> [EXERCISE DIRECTIONS]:
From the listing below, pick out each line with the word "Blender".

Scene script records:

※ ※ ※

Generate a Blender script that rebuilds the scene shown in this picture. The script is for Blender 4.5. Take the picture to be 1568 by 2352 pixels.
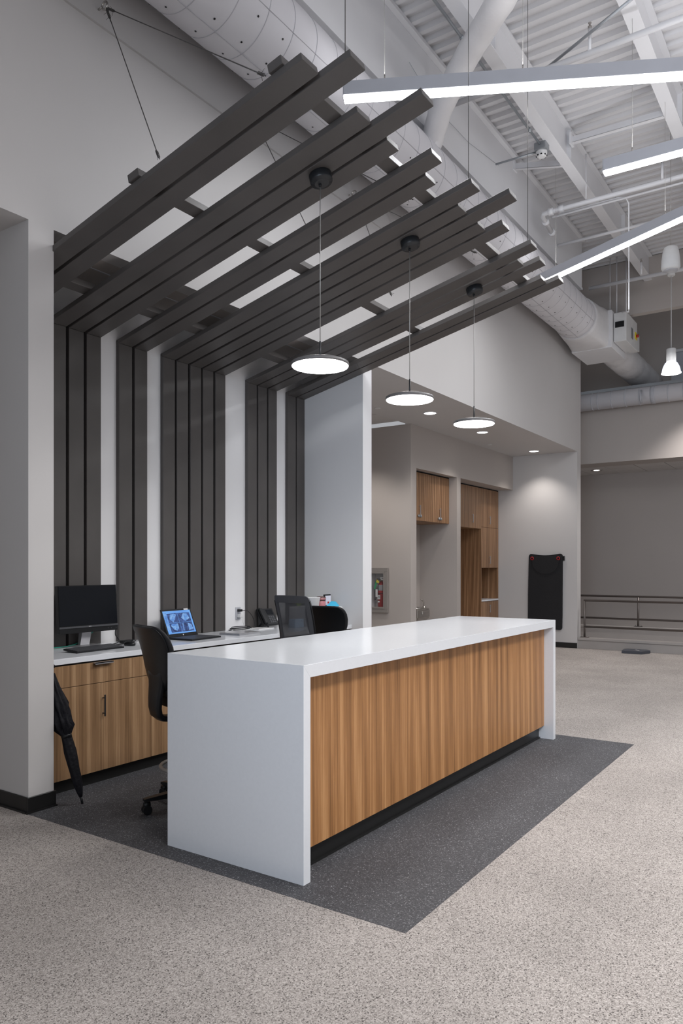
import bpy, bmesh, math, random
from mathutils import Vector, Matrix, noise
random.seed(7)
S = bpy.context.scene
for o in list(bpy.data.objects): bpy.data.objects.remove(o)
COL = S.collection
PI = math.pi
def R(d): return math.radians(d)

# ------------------------------------------------------------------ camera
cam_d = bpy.data.cameras.new('camera'); cam = bpy.data.objects.new('camera', cam_d); COL.objects.link(cam)
cam.location = (0, 0, 1.55)
YAW = math.atan2(1166, 1717)                       # forward direction measured from +X
cam.rotation_euler = (R(90), 0, YAW - R(90))
cam_d.sensor_fit = 'VERTICAL'; cam_d.sensor_height = 36.0; cam_d.sensor_width = 24.0
cam_d.lens = 36.0 * 1717 / 2352
cam_d.shift_y = 125 / 2352
cam_d.clip_end = 200
S.camera = cam
# ------------------------------------------------------------------ world, view
w = bpy.data.worlds.new('world'); S.world = w; w.use_nodes = True
w.node_tree.nodes['Background'].inputs[0].default_value = (0.93, 0.95, 1.0, 1)
w.node_tree.nodes['Background'].inputs[1].default_value = 0.42
S.view_settings.view_transform = 'Standard'; S.view_settings.look = 'None'
S.view_settings.gamma = 1; S.view_settings.exposure = 0.0
S.view_settings.use_curve_mapping = False
# ------------------------------------------------------------------ large fill lights added out of view
def area(name, loc, rot, sx, sy, power, col=(1, 1, 1), spread=180):
    l = bpy.data.lights.new(name, 'AREA'); l.shape = 'RECTANGLE'; l.size = sx; l.size_y = sy
    l.energy = power; l.color = col; l.spread = R(spread)
    o = bpy.data.objects.new(name, l); COL.objects.link(o); o.location = loc; o.rotation_euler = rot
    return o
area('hall_fill', (3.0, -2.2, 5.6), (0, 0, 0), 7.0, 1.2, 290, (1.0, .965, .93), 140)  # unseen area lights added over the hall, no fixture modelled
area('hall_fill', (10.0, -3.2, 5.6), (0, 0, 0), 7.0, 1.2, 165, (1.0, .97, .94), 125)
area('hall_up_fill', (3.0, -2.2, 5.3), (R(180), 0, 0), 7.0, 1.6, 210, (1.0, .98, .99))  # upward area light added out of view to brighten the roof deck
area('side_fill', (-3.5, -.3, 2.9), (0, R(-90), 0), 2.6, 3.0, 62, (.70, .83, 1.0), 78)  # bluish fill light added unseen on the left, no window modelled
def spot(loc, power, ang=110, blend=0.9, col=(1, 0.93, 0.86), r=0.06):
    l = bpy.data.lights.new('lamp_light', 'SPOT'); l.energy = power; l.spot_size = R(ang); l.spot_blend = blend
    l.color = col; l.shadow_soft_size = r
    o = bpy.data.objects.new('lamp_light', l); COL.objects.link(o); o.location = loc
    return o

# ------------------------------------------------------------------ materials
MAT = {}
def nm(name):
    m = bpy.data.materials.new(name); m.use_nodes = True; MAT[name] = m
    return m, m.node_tree, m.node_tree.nodes['Principled BSDF']
def N(nt, t, **k):
    n = nt.nodes.new(t)
    for a, v in k.items(): setattr(n, a, v)
    return n
def ramp(nt, stops, interp='LINEAR'):
    r = N(nt, 'ShaderNodeValToRGB'); cr = r.color_ramp; cr.interpolation = interp
    while len(cr.elements) < len(stops): cr.elements.new(0.5)
    for e, (p, c) in zip(cr.elements, stops):
        e.position = p; e.color = (c[0], c[1], c[2], 1)
    return r
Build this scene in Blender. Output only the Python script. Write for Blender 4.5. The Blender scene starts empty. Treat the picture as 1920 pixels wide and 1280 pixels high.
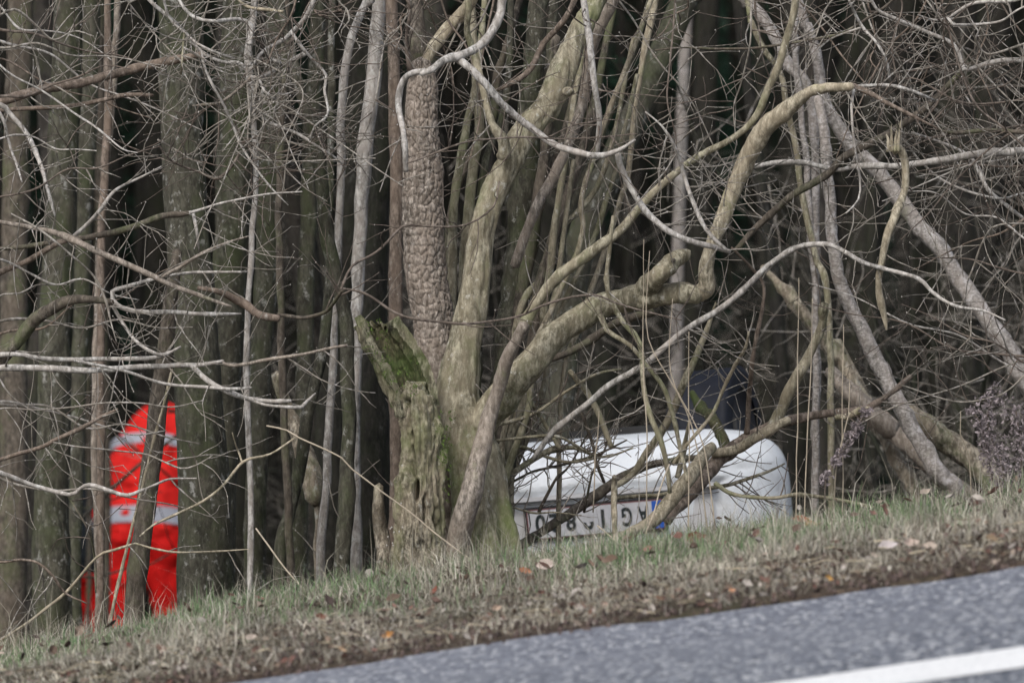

※ ※ ※

> [FINISHED ANSWER]:
Generate a Blender script that rebuilds the scene shown in this picture. The script is for Blender 4.5. Take the picture to be 1568 by 2352 pixels.
Build this scene in Blender. Output only the Python script. Write for Blender 4.5. The Blender scene starts empty. Treat the picture as 1920 pixels wide and 1280 pixels high.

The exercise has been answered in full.